• WHAT IS ASKED: Exactly retype the lines from the one containing "Model this scene" through the one containing "S.camera = cam"; both ends count, pictures do not.

• TASK DATA:
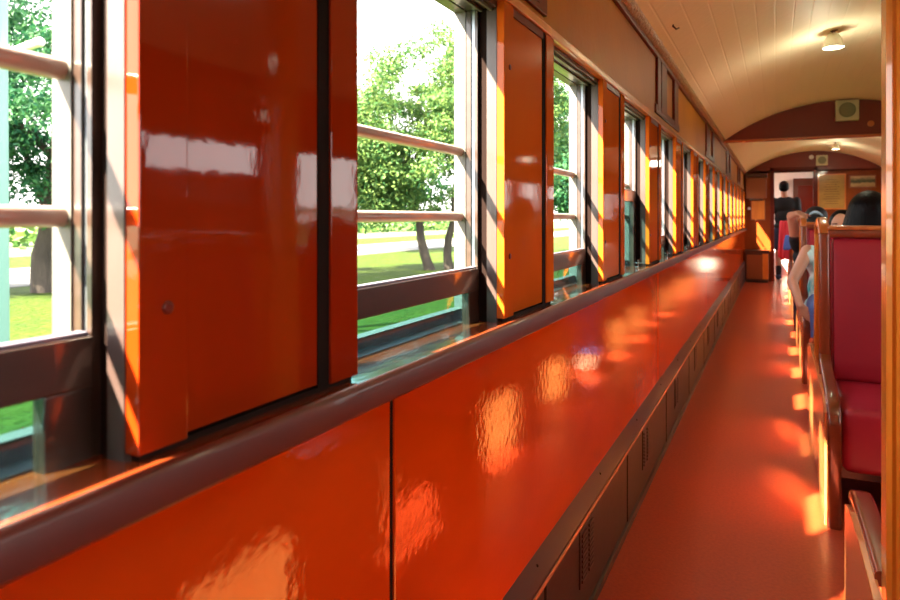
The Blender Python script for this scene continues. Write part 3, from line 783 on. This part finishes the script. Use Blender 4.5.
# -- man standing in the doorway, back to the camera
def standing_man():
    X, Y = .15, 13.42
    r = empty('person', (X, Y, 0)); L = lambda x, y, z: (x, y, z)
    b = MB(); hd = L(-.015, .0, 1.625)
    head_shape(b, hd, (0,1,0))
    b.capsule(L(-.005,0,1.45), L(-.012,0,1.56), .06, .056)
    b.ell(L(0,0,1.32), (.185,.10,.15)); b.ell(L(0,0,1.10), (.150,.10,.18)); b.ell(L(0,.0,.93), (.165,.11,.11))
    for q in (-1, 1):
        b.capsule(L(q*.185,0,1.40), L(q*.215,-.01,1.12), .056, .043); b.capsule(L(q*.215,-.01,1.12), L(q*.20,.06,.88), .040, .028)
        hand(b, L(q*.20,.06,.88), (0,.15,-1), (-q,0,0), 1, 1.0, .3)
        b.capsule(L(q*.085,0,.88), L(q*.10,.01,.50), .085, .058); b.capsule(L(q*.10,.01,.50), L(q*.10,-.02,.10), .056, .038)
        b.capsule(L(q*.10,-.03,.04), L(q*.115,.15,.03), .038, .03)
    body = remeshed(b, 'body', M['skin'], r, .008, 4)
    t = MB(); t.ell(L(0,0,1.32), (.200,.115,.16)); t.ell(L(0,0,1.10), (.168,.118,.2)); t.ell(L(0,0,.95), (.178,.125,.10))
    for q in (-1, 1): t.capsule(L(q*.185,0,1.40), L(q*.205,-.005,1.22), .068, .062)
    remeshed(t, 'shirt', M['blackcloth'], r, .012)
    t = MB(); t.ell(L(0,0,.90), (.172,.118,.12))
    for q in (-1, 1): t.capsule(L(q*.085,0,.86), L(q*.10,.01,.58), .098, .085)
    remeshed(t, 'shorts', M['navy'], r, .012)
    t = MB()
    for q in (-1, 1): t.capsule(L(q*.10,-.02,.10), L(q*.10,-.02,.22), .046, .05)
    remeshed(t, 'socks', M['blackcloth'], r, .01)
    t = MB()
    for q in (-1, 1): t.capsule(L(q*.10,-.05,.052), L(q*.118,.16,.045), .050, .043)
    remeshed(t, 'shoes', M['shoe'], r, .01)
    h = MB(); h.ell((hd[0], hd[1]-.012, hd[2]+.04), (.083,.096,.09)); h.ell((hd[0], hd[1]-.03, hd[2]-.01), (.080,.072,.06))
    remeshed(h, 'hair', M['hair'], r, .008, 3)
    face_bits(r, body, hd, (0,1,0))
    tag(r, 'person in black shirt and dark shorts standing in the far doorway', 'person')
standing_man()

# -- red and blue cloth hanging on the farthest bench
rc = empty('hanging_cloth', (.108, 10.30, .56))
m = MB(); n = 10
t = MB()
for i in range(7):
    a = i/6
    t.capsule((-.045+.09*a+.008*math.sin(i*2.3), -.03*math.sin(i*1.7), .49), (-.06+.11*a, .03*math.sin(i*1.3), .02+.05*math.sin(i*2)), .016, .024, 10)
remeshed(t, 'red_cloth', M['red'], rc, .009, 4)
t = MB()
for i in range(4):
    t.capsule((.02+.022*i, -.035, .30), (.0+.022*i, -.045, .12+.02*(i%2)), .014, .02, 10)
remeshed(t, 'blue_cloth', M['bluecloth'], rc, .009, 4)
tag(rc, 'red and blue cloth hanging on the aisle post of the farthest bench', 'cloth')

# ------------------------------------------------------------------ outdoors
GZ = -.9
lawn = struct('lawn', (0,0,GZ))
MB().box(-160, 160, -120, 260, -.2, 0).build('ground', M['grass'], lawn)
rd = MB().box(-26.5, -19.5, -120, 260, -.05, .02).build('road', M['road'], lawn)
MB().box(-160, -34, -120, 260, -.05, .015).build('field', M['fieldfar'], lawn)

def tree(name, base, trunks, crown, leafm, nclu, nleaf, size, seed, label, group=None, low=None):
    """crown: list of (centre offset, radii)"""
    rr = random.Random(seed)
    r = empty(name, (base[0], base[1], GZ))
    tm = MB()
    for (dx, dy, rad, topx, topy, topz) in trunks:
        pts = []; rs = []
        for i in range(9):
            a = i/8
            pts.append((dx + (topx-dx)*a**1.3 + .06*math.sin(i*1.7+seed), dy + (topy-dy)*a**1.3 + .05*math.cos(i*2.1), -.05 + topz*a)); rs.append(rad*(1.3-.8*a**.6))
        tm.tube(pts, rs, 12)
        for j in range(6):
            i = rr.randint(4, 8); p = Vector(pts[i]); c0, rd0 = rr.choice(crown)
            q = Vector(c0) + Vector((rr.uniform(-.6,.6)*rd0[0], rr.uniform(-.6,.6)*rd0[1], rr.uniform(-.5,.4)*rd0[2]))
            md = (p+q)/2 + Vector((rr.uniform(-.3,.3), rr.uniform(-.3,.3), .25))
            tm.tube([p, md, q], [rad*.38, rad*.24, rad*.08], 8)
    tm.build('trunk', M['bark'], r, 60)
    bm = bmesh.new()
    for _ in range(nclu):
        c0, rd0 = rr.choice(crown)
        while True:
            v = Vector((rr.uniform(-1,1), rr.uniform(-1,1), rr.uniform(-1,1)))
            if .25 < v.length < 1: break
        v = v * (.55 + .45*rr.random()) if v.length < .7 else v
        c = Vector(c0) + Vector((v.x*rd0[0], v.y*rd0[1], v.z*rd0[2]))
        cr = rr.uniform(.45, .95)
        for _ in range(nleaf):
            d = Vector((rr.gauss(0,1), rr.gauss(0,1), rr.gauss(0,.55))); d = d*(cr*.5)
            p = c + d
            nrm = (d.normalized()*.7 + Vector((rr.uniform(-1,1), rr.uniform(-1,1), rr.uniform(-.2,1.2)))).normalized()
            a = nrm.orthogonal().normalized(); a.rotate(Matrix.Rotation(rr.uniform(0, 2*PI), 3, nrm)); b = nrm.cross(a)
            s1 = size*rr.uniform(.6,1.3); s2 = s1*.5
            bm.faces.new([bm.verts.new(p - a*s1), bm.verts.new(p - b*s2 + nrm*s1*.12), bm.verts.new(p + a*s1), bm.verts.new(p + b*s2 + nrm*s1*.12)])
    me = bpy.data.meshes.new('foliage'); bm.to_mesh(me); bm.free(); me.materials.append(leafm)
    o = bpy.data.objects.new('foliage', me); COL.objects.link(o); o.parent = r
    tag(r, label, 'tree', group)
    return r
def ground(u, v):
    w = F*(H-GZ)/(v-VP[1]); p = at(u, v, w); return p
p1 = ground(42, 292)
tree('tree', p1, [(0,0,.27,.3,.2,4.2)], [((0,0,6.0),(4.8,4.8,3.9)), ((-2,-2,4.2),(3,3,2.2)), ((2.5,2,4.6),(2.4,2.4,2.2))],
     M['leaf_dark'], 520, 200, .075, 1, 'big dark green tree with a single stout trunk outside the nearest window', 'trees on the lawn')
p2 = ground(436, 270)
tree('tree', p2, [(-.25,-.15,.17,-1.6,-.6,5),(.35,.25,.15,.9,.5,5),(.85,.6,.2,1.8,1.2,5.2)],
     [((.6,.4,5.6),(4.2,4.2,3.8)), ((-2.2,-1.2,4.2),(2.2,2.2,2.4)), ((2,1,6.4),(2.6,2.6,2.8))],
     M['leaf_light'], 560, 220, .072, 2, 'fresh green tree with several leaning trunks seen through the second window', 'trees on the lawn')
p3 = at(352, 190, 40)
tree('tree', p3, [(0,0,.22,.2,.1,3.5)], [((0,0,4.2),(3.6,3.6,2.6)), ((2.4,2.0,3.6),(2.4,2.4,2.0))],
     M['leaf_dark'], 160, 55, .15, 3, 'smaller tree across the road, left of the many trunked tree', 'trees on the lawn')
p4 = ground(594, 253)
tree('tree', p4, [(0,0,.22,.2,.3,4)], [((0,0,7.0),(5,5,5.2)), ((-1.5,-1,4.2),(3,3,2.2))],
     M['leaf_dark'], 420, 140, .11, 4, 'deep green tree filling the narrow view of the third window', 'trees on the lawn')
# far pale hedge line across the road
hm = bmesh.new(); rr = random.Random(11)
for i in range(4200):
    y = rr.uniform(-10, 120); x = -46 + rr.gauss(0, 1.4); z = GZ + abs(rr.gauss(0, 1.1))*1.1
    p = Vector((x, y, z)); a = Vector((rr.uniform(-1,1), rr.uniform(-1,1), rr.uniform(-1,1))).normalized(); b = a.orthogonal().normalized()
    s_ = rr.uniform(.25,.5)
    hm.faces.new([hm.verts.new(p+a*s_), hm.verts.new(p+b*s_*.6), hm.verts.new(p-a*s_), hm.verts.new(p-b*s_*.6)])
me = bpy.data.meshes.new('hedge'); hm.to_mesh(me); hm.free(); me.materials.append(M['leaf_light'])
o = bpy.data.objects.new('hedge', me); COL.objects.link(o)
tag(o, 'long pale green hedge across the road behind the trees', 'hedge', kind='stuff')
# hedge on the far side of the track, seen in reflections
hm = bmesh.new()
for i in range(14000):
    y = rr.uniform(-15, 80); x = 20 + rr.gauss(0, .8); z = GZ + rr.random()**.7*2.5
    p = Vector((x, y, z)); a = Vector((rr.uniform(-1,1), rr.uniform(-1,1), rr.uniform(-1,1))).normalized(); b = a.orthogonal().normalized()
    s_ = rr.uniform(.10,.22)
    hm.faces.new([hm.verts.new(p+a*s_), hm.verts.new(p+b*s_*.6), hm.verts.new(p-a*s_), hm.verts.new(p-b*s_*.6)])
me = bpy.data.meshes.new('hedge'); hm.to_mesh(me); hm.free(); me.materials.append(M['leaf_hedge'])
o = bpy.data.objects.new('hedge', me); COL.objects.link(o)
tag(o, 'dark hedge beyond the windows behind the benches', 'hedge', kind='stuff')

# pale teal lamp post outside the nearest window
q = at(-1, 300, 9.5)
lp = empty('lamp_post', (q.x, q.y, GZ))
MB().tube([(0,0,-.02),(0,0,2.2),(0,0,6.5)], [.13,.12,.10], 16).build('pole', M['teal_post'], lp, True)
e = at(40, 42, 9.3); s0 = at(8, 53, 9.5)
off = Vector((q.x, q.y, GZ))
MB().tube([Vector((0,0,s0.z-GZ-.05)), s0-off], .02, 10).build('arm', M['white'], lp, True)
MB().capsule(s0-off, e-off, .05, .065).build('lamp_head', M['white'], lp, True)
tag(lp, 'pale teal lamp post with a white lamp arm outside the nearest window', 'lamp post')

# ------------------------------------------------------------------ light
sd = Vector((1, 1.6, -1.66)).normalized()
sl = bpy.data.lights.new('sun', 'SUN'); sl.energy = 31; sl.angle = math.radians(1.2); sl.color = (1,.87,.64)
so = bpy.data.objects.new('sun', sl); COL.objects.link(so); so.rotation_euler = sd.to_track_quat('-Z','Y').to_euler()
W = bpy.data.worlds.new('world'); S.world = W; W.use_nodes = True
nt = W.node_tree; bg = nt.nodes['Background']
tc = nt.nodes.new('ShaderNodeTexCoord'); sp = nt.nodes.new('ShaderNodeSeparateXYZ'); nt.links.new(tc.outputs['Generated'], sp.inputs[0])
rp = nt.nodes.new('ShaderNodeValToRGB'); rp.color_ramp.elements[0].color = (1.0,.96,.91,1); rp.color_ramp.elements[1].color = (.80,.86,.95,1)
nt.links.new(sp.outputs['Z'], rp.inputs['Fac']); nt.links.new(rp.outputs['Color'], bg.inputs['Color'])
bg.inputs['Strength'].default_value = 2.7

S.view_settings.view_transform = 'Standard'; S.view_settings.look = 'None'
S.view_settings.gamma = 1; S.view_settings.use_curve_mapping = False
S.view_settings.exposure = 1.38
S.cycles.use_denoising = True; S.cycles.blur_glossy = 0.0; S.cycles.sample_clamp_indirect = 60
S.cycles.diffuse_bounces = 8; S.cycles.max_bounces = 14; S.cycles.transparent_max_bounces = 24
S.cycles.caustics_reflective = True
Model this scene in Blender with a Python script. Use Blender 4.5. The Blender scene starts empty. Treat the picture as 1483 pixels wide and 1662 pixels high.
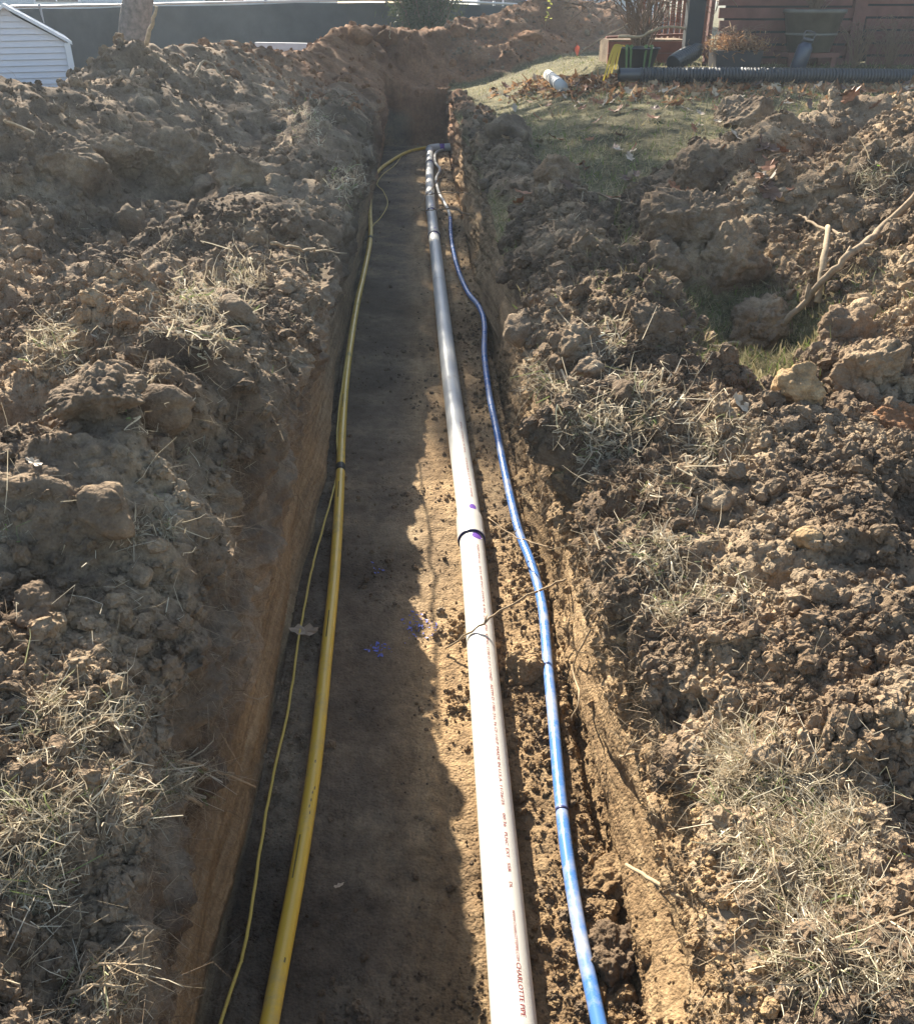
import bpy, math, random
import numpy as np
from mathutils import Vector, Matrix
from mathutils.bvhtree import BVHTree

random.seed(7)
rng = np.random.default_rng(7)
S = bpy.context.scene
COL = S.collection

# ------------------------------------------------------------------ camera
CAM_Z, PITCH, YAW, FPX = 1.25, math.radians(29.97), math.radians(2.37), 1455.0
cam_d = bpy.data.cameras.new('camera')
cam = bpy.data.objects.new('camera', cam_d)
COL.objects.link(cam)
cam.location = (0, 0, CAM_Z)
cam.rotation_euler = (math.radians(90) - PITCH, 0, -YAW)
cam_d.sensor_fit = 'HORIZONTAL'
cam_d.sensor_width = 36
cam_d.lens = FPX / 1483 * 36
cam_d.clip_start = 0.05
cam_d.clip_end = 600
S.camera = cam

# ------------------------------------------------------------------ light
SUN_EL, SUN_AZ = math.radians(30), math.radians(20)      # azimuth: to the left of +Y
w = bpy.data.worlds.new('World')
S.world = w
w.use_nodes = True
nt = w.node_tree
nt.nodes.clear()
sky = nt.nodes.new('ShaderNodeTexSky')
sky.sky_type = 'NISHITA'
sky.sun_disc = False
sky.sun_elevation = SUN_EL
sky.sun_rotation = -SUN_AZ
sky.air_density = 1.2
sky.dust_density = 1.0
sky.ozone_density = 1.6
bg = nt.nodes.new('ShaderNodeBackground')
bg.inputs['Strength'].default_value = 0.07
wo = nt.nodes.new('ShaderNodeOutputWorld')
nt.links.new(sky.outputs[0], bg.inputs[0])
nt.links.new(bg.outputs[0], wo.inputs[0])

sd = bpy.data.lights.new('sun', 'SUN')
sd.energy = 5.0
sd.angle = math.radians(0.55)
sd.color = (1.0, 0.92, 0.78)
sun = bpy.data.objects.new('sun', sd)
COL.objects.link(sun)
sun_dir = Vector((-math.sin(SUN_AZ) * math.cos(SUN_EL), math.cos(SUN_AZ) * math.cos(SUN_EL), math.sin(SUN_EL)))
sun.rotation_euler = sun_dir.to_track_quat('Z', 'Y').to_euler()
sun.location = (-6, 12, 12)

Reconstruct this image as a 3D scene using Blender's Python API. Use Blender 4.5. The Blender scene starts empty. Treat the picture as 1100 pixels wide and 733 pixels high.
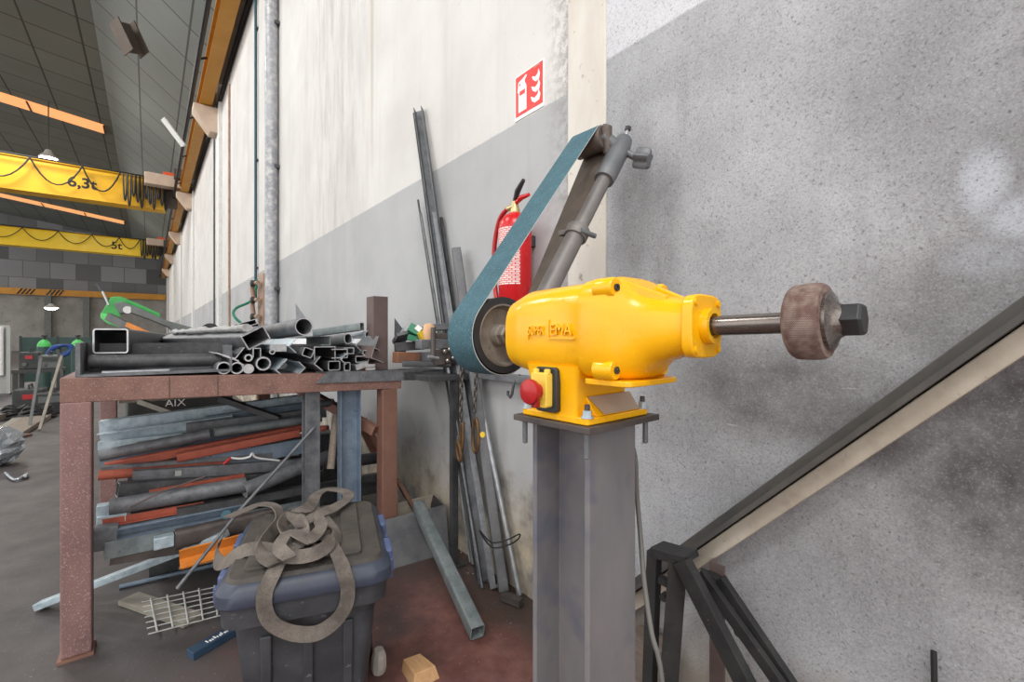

• THE SOLUTION:
Model this scene in Blender with a Python script. Use Blender 4.5. The Blender scene starts empty. Treat the picture as 1483 pixels wide and 1662 pixels high.
import bpy, math, random
import numpy as np
from mathutils import Vector, Matrix
from mathutils.bvhtree import BVHTree

random.seed(7)
rng = np.random.default_rng(7)
S = bpy.context.scene
COL = S.collection

# ------------------------------------------------------------------ camera
CAM_Z, PITCH, YAW, FPX = 1.25, math.radians(29.97), math.radians(2.37), 1455.0
cam_d = bpy.data.cameras.new('camera')
cam = bpy.data.objects.new('camera', cam_d)
COL.objects.link(cam)
cam.location = (0, 0, CAM_Z)
cam.rotation_euler = (math.radians(90) - PITCH, 0, -YAW)
cam_d.sensor_fit = 'HORIZONTAL'
cam_d.sensor_width = 36
cam_d.lens = FPX / 1483 * 36
cam_d.clip_start = 0.05
cam_d.clip_end = 600
S.camera = cam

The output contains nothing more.